La bétonisation des sols à Bordeaux réalisée sous l’ère Juppé est-elle à l’origine des fissures constatées ces dernières années sur les vieux immeubles du centre historique ? Des riverains et résidents tirent la sonnette d'alarme.
L'Association des Riverains et Résidents de Bordeaux avait fait bloquer les travaux de la rue de Ruat et de la Rue Poquelin Molière. Elle demande depuis un an, qu'à l'occasion des futurs travaux de réfection de la rue des Piliers de Tutelle, on n'utilise plus de dalle de béton sous les pavés. Une question d'esthétique, mais aussi selon cette association, de sécurité. Les dalles de béton imperméabiliseraient les sols et fragiliseraient les fondations des vieux immeubles bordelais.
Sous les pavés, du goudron
Son président, Stéphane Pusatéri, dénonce une mauvaise irrigation des sols. L’homme, connu pour ses coups de gueule et ses opérations coup de poing, observe les dalles cassées sur la chaussée, sous le poids de la circulation. "Les matériaux sont cassés, sautent. On fait du rapiéçage en mettant un petit peu de goudron !". Il se bat depuis 20 ans contre les aménagements choisis par l'architecte Jean-Michel Wilmotte.
"Ça a commencé en 1999 par la rue Sainte-Catherine, et ça a continué dans les autres rues du secteur sauvegardé. Résultat : on a une imperméabilisation des sols. L’eau ne pénètre plus dans les sols. Les pieux, dans le centre historique, sont millénaires et ils s’assèchent.
C’est comme Venise, c'est une ville qui s’est construite sur les pieux. Sauf que l’eau n’est pas là en permanence et si les pieux s’assèchent, cela fragilise la fondation des bâtiments. C'est pourquoi vous avez, depuis trois ou quatre ans, un certain nombre d’immeubles qui s’effondrent et qui sont étayés.
Stéphane Pusatéri, président de l'Association des Riverains et Résidents de Bordeauxà France 3 Aquitaine
Stéphane Pusatéri dénonce la politique d’urbanisation mise en place sous le mandat d’Alain Juppé : "On a bétonné complètement les sols". Politique, qui aurait, selon lui, participé à l'effondrement d'immeubles, notamment rue de La Rousselle, dans le cœur de Bordeaux. Une hypothèse que conteste l'ancienne majorité municipale.
Hypothèse balayée par l'ancienne municipalité
Pour Michel Duchène, l'ancien adjoint d'Alain Juppé, "les travaux qui ont été menés à Bordeaux ont permis de transformer la ville et de l’inscrire dans des logiques de développement durable. Donc dire que c’est notre action qui a effondré les immeubles, c’est vraiment ridicule !".
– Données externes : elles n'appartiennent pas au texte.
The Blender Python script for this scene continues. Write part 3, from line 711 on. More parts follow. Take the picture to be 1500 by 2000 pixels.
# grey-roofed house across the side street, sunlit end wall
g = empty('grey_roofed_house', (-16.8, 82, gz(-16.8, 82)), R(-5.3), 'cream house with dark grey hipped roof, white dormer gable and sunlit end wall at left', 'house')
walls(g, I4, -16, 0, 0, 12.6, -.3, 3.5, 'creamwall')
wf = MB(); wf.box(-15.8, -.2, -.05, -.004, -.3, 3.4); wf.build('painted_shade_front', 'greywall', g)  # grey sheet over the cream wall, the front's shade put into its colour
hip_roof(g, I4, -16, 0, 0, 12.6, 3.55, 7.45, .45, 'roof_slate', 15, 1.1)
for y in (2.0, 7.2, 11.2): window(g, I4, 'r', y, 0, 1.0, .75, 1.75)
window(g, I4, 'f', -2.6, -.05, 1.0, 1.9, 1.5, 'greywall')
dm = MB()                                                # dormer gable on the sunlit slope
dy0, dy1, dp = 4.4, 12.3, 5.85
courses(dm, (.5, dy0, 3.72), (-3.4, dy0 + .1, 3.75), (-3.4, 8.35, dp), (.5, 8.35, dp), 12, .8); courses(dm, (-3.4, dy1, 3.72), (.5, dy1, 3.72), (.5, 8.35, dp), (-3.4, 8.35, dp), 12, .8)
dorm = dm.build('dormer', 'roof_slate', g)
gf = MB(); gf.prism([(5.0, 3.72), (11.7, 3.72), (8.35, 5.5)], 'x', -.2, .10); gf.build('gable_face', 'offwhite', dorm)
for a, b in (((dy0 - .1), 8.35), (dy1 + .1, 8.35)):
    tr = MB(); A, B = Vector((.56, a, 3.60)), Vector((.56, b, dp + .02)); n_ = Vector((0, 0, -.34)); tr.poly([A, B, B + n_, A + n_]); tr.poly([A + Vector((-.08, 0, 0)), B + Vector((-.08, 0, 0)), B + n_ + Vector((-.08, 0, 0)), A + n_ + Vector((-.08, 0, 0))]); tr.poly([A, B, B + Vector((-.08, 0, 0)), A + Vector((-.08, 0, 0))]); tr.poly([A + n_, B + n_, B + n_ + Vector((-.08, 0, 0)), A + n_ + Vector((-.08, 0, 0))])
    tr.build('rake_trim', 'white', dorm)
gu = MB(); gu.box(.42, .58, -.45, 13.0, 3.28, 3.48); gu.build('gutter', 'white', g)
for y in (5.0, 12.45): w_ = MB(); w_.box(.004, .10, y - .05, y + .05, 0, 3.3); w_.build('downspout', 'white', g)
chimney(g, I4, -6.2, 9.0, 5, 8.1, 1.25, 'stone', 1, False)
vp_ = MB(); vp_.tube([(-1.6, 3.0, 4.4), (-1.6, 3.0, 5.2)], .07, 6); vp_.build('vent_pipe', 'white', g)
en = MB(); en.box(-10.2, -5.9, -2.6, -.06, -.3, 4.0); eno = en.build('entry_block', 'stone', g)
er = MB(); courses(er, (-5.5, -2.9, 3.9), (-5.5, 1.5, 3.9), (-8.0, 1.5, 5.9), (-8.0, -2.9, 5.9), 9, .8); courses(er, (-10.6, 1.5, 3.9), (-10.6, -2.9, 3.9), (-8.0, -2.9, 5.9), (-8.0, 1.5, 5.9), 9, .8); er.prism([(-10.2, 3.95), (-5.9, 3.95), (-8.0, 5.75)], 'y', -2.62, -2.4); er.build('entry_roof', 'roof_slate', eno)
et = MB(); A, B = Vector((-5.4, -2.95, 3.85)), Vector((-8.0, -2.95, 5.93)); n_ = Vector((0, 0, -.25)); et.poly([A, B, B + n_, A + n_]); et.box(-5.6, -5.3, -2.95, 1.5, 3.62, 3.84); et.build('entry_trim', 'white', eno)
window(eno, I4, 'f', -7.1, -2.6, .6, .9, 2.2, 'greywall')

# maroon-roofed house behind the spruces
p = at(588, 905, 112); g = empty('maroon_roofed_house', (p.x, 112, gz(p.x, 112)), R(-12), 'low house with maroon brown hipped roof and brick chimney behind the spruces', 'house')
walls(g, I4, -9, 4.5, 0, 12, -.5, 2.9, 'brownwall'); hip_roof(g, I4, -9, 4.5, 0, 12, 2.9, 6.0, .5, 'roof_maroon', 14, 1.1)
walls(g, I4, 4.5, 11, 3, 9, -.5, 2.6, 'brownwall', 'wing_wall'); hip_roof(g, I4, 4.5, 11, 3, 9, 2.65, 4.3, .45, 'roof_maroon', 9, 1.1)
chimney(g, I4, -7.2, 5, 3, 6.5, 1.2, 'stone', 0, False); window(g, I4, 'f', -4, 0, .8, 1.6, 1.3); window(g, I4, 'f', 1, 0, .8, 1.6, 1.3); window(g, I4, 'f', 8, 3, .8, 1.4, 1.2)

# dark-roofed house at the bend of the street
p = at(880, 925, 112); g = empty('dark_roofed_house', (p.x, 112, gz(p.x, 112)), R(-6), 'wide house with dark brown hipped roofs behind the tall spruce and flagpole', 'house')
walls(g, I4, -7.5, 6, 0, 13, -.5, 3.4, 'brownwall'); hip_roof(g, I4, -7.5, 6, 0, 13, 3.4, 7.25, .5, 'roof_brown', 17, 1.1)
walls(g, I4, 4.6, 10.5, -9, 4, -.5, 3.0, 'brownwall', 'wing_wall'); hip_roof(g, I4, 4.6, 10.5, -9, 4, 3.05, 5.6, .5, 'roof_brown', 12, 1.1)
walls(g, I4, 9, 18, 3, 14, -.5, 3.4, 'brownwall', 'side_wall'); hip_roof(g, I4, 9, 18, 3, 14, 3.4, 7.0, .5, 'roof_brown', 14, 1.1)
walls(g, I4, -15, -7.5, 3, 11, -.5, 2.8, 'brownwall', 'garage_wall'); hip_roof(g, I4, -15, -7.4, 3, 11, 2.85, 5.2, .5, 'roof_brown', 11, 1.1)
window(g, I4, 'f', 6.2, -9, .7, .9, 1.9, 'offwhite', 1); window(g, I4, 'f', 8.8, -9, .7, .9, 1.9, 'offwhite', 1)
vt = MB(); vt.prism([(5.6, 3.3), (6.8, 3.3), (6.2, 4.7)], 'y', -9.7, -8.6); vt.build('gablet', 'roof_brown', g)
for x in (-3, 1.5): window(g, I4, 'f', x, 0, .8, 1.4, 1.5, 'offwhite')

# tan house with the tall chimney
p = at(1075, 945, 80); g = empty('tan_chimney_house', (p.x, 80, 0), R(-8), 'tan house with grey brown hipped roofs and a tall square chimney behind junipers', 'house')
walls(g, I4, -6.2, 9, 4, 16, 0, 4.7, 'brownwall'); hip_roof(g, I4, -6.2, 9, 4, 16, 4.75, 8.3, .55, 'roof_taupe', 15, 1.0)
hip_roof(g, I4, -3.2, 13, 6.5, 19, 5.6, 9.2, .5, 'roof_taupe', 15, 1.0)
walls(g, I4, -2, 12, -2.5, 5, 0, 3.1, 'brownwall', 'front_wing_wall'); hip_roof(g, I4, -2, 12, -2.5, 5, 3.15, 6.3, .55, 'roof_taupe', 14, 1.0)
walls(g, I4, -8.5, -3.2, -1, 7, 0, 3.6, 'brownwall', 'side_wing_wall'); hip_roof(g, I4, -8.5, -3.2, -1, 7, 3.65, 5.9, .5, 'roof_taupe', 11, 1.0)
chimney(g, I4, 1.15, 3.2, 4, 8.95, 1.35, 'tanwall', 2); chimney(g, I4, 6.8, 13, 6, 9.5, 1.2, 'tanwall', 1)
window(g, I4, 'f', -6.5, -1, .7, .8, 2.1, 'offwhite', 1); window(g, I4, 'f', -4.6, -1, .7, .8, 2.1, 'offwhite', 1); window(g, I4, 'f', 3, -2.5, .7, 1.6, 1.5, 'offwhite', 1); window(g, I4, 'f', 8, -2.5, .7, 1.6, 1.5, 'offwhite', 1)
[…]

Au moment où des travaux doivent être engagés dans la ville, l’association plaide pour un retour à des pratiques anciennes, avec l’utilisation du sable et des pavés.
"Vous avez ici des pavés posés avec des joints de sable" explique Olivier Lescorce, historien du patrimoine.
"Ils permettent au sol de respirer et de ce fait, l’eau peut continuer d’irriguer les pieux de chêne qui tiennent les fondations des immeubles. Quand il y a trop d’eau, il faut qu’elle ressorte, et elle ne peut ressortir que si la rue est constituée avec du sable et des termes matériaux perméables".
Le principe de réalité
La mairie écologiste entend les arguments. Oui pour le sable, mais pas partout. Elle est confrontée aux impératifs techniques pour supporter la circulation automobile, explique Didier Jeanjean, adjoint au maire (EELV) de Bordeaux.
"Dans cette rue par exemple, sur la partie trottoir, on est en effet sur du sable, mais sur la structure qui accueille les camions, les livraisons, les voitures, aujourd’hui, on est encore sur une structure en béton.
On adapte, on ne fait pas comme avant, car cela ne nous satisfait pas, mais on est quand même obligés d’avancer. Cela s’appelle la phase de transition".
D’ici là, le projet est en cours et suit son aménagement initial.